Las rebajas de verano se acercan y cada año más, al igual que durante el Black Friday o los días previos a la Navidad, supondrá una prueba de fuego no sólo para el comercio y las plataformas online que concentran en muy poco tiempo un gran volumen de ventas, sino también para nuestras ciudades.
Desde hace tiempo se está incrementando exponencialmente la demanda de entregas individualizadas y al momento, a la vez que las consiguientes devoluciones de producto.
Por todos es sabido que no es eficiente ni sostenible que, en un corto lapso de tiempo, múltiples vehículos comerciales de distintas compañías accedan a una misma zona, calle, local o vivienda para entregar o recoger una fracción, habitualmente pequeña, de su carga.

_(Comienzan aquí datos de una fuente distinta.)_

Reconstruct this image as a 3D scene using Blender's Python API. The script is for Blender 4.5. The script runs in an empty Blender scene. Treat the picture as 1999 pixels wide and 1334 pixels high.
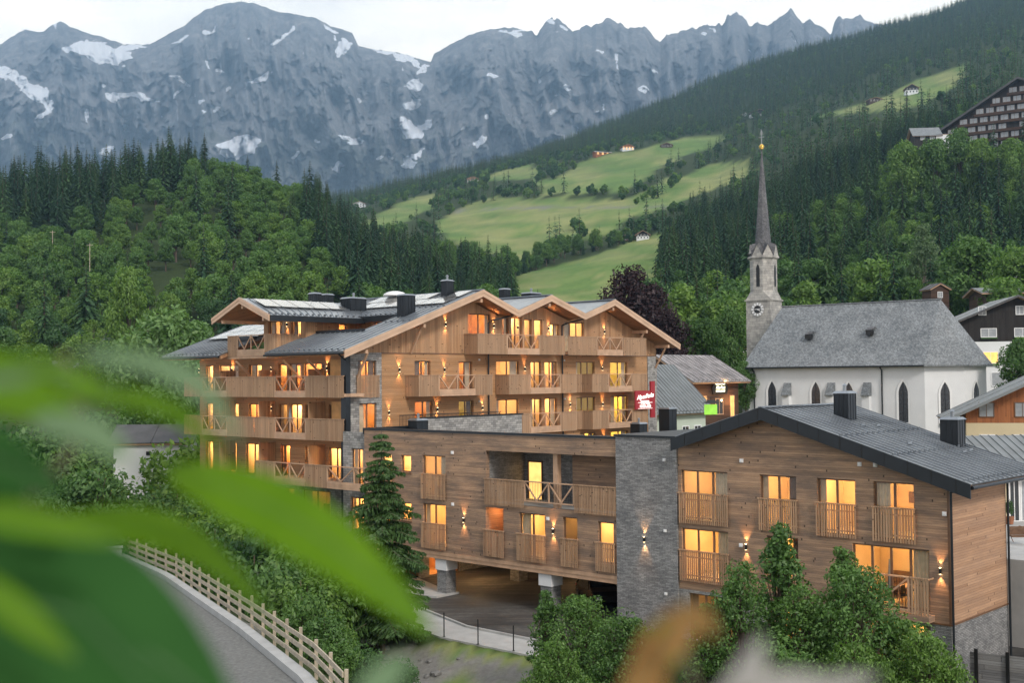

A ello se suma que los ayuntamientos tienden a reducir espacios para la circulación de vehículos privados a motor de combustión, favoreciendo los de tracción humana o eléctricos, así como el transporte público. Además, las zonas de carga y descarga son muchas veces insuficientes en espacio y en ubicación o no se usan apropiadamente, con vehículos comerciales cargando y descargando en carriles bici, en doble fila o en otros lugares u horarios no permitidos, dificultando aún más el tráfico.
La gestión de todo ello no es sencilla: en la última milla urbana coexisten tráficos de mercancías muy distintos y que deberían ser tratados separadamente, como los internos de la propia ciudad, de dentro hacia fuera, o de fuera hacia dentro. Tampoco podemos analizar del mismo modo los tráficos generados por el pequeño comercio o los particulares frente a los de las grandes cadenas de distribución. Y por supuesto, hay tipologías de mercancía no mezclables entre sí. Cada una de estas variantes presenta características específicas.
Existen infinidad de estudios y propuestas respecto de la última milla, y todos los ayuntamientos están dando pasos en algún sentido, pero nadie ha encontrado aún la solución. Probablemente porque “la solución” no existe. La solución seguramente será un cóctel de soluciones.
Pero diría que hay algunos criterios generales que creo que deberían ser adoptados, si es preciso mediante regulaciones obligatorias. Deberíamos implantar la economía colaborativa entre todos los actores involucrados (transportistas, distribuidores, comerciantes y público en general) para compartir eficientemente los recursos utilizados, sean móviles o de infraestructura. Convendría pensar en gestionar centros de distribución/consolidación compartidos por distintos transportistas y distribuidores en los barrios y en la periferia, creando “pools” de carga, locales de recogida y entrega multiempresa, etc.
Todo lo que se mueva por la ciudad debería ser sostenible: eléctrico, silencioso, etc. Los triciclos de pedales para el reparto o la recogida entran en esta clasificación. Ahora bien, y perdonen aquí una puntualización, la esclavización de los repartidores no es un concepto sostenible.
Con todo ello, habría que utilizar todos los medios organizativos y tecnológicos a nuestro alcance para minimizar la congestión: asignación previa de “slots” temporales, circulación nocturna, vehículos autónomos con taquillas, robots móviles, sensorización de las infraestructuras, big data e inteligencia artificial para prever y optimizar los flujos, etc. Ya contamos con toda esta tecnología, sólo nos falta ¡ser “smart cities” de verdad!
Es evidente que todo esto no se conseguirá por efecto natural del mercado, o al menos no en un plazo de tiempo razonable antes de que empecemos a renegar de nuestras ciudades y de sus gestores. La administración debería empujar (¿y hasta forzar?) estos cambios, y debería hacerlo con transparencia, explicando el cómo y porqué de modo que los entiendan todos los actores y los ciudadanos.
¡Por cierto! ¿No les parece que hablar de economía colaborativa, sostenibilidad, eficiencia, compartición de espacios y recursos y, en definitiva, de buscar una mejor coexistencia mutua tiene mucho que ver con valores y excelencia? ¿Les suena?